Video: Roger Ailes Through the Years

Under Ailes, the Fox News insider told me, the network was run like a political campaign, with ratings scrutinized on a daily basis like polling numbers. This created a lot of internal sparring, often between Hannity and Kelly, and Kelly and O’Reilly. These days, though, the competitors are coming from the outside, and not just the more liberal elements of the cable-news world. Fox News must contend with the continued balkanization of the right-wing media ecosystem, where Fox has to contend with ankle biters like Breitbart (whose former chairman and current White House chief strategist Steve Bannon reportedly shunned a dying wish request from Ailes to start a new outlet) and Alex Jones’s Infowars.

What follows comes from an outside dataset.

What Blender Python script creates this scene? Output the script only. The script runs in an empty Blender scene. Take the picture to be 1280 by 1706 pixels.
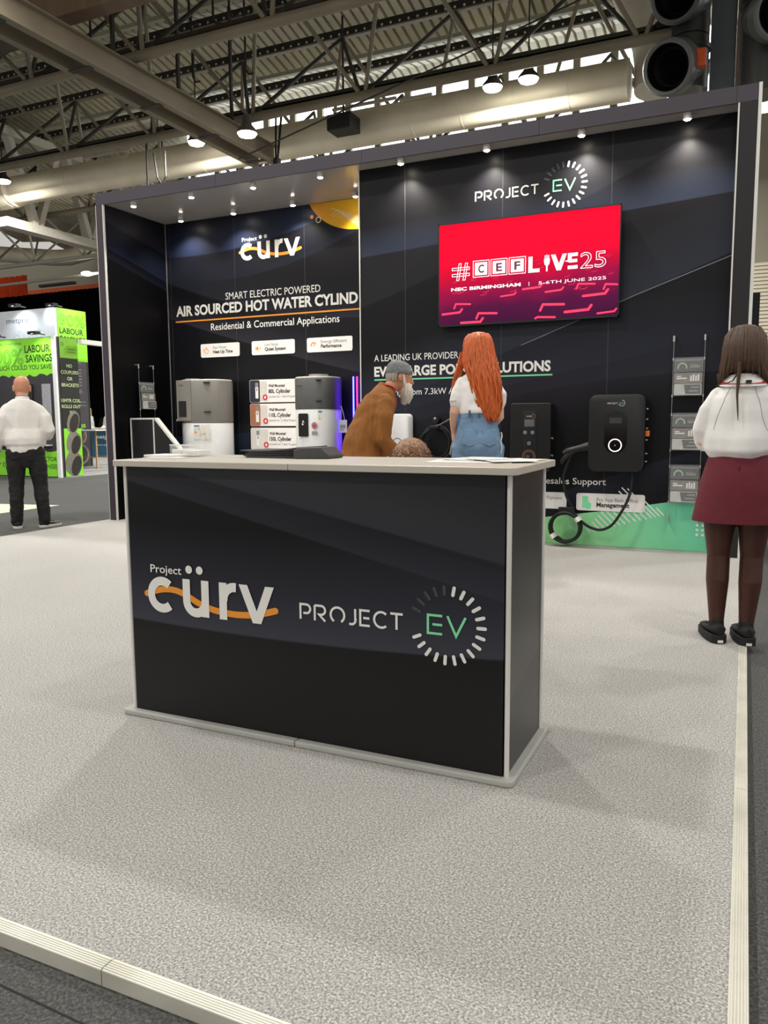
import bpy, bmesh, math, random
from mathutils import Vector, Matrix, noise

random.seed(7)
SC = bpy.context.scene
COL = SC.collection
PI = math.pi

# ------------------------------------------------------------------ camera
PLAT = 0.035                      # height of the raised carpet platform
EYE = 1.20
cam_d = bpy.data.cameras.new('camera')
cam = bpy.data.objects.new('camera', cam_d)
COL.objects.link(cam)
yaw, pitch, roll = math.radians(24.756), math.radians(6.653), math.radians(-0.3826)
fw = Vector((-math.sin(yaw) * math.cos(pitch), math.cos(yaw) * math.cos(pitch), -math.sin(pitch)))
rt = Vector((math.cos(yaw), math.sin(yaw), 0))
up = rt.cross(fw)
r2 = math.cos(roll) * rt + math.sin(roll) * up
u2 = -math.sin(roll) * rt + math.cos(roll) * up
M = Matrix((r2, u2, -fw)).transposed().to_4x4()
M.translation = (0, 0, EYE)
cam.matrix_world = M
cam_d.sensor_fit = 'VERTICAL'
cam_d.sensor_height = 24.0
cam_d.lens = 24.0 * 1300.2 / 1706.0
cam_d.clip_start = 0.05
cam_d.clip_end = 300
SC.camera = cam

# ------------------------------------------------------------------ exposure, world, lights
SC.view_settings.view_transform = 'Standard'
SC.view_settings.look = 'None'
SC.view_settings.gamma = 1
SC.view_settings.use_curve_mapping = False
SC.view_settings.exposure = 0.65
try:
    SC.cycles.max_bounces = 6
    SC.cycles.transparent_max_bounces = 12
    SC.cycles.caustics_reflective = False
    SC.cycles.caustics_refractive = False
    SC.cycles.sample_clamp_indirect = 4.0
except Exception:
    pass
W = bpy.data.worlds.new('hall_ambient')
SC.world = W
W.use_nodes = True
bg = W.node_tree.nodes['Background']
bg.inputs[0].default_value = (1.0, 0.96, 0.90, 1)
bg.inputs[1].default_value = 0.36
LAMP_W = 150.0        # each high-bay lamp of the hall
SPOT_W = 60.0         # each spotlight of the stand

def lamp(name, kind, loc, energy, color=(1, 1, 1), size=0.3, target=None, spot=None, blend=0.5, parent=None):
    d = bpy.data.lights.new(name, kind)
    d.energy = energy
    d.color = color
    if kind == 'AREA':
        d.shape = 'DISK'; d.size = size
    else:
        d.shadow_soft_size = size
    if kind == 'SPOT':
        d.spot_size = spot; d.spot_blend = blend
    o = bpy.data.objects.new(name, d)
    COL.objects.link(o)
    o.location = loc
    if target is not None:
        o.rotation_euler = (Vector(target) - Vector(loc)).to_track_quat('-Z', 'Y').to_euler()
    if parent: o.parent = parent
    return o

# ------------------------------------------------------------------ materials
def s2l(v):
    v /= 255.0
    return v / 12.92 if v <= 0.04045 else ((v + 0.055) / 1.055) ** 2.4
def rgb(c):
    return (s2l(c[0]), s2l(c[1]), s2l(c[2]), 1)
MATS = {}
def mat(name, c, rough=0.5, metal=0.0, var=0.06, scale=8.0, bump=0.0, bscale=60.0, spec=0.5, emit=None, es=0.0,
        alpha=1.0, trans=0.0, stretch=None, coat=0.0):
    if name in MATS: return MATS[name]
    m = bpy.data.materials.new(name); m.use_nodes = True
    nt = m.node_tree; b = nt.nodes['Principled BSDF']
    b.inputs['Roughness'].default_value = rough
    b.inputs['Metallic'].default_value = metal
    b.inputs['Specular IOR Level'].default_value = spec
    b.inputs['Coat Weight'].default_value = coat
    col = rgb(c)
    tc = nt.nodes.new('ShaderNodeTexCoord')
    mp = nt.nodes.new('ShaderNodeMapping')
    nt.links.new(tc.outputs['Object'], mp.inputs['Vector'])
    if stretch: mp.inputs['Scale'].default_value = stretch
    if var > 0:
        n = nt.nodes.new('ShaderNodeTexNoise'); n.inputs['Scale'].default_value = scale
        n.inputs['Detail'].default_value = 4
        nt.links.new(mp.outputs['Vector'], n.inputs['Vector'])
        r = nt.nodes.new('ShaderNodeValToRGB')
        r.color_ramp.elements[0].position = 0.3; r.color_ramp.elements[1].position = 0.7
        r.color_ramp.elements[0].color = tuple(x * (1 - var) for x in col[:3]) + (1,)
        r.color_ramp.elements[1].color = tuple(min(1, x * (1 + var)) for x in col[:3]) + (1,)
        nt.links.new(n.outputs['Fac'], r.inputs['Fac'])
        nt.links.new(r.outputs['Color'], b.inputs['Base Color'])
    else:
        b.inputs['Base Color'].default_value = col
    if bump > 0:
        n2 = nt.nodes.new('ShaderNodeTexNoise'); n2.inputs['Scale'].default_value = bscale
        n2.inputs['Detail'].default_value = 3
        nt.links.new(mp.outputs['Vector'], n2.inputs['Vector'])
        bp = nt.nodes.new('ShaderNodeBump'); bp.inputs['Strength'].default_value = bump
        bp.inputs['Distance'].default_value = 0.02
        nt.links.new(n2.outputs['Fac'], bp.inputs['Height'])
        nt.links.new(bp.outputs['Normal'], b.inputs['Normal'])
    if emit is not None:
        b.inputs['Emission Color'].default_value = rgb(emit)
        b.inputs['Emission Strength'].default_value = es
    if alpha < 1: b.inputs['Alpha'].default_value = alpha
    if trans > 0: b.inputs['Transmission Weight'].default_value = trans
    MATS[name] = m
    return m

def math_node(nt, op, a, b=None, c=None, clamp=False):
    n = nt.nodes.new('ShaderNodeMath'); n.operation = op; n.use_clamp = clamp
    for i, v in enumerate((a, b, c)):
        if v is None: continue
        if isinstance(v, (int, float)): n.inputs[i].default_value = v
        else: nt.links.new(v, n.inputs[i])
    return n.outputs[0]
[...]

And there are larger threats on the horizon. “The door has been opened for someone like Sinclair to step up,” said Joel Cheatwood, the former president and chief content officer of The Blaze, and a former senior vice president at Fox News. Sinclair, of course, is in the process of purchasing Tribune Media, which, if successful, would give the combined companies coverage, through television stations, in a huge portion of the country. “Suddenly, you’d have a company that will come close to matching Fox, if not exceeding it in terms of coverage and distribution,” Cheatwood told me.

All of this figured into how Fox News insiders watched their former colleague’s debut over the weekend at NBC. There were the typical petty comments. Her hair was too beachy, one told me; her makeup too flat. She didn’t follow up enough, and Putin stuck to his talking points. But it turns out that even in this regard, Fox News can occupy its own reality. Despite beating CBS’s 60 Minutes in the demo, and receiving some strong reviews, there was only faint praise among Fox insiders. “No one wishes her ill will,” one told me. “But I didn’t read any good reviews of her performance, let’s just say that.”

Correction: This article has been updated to accurately reflect the nature of Juan Williams' departure from The Washington Post.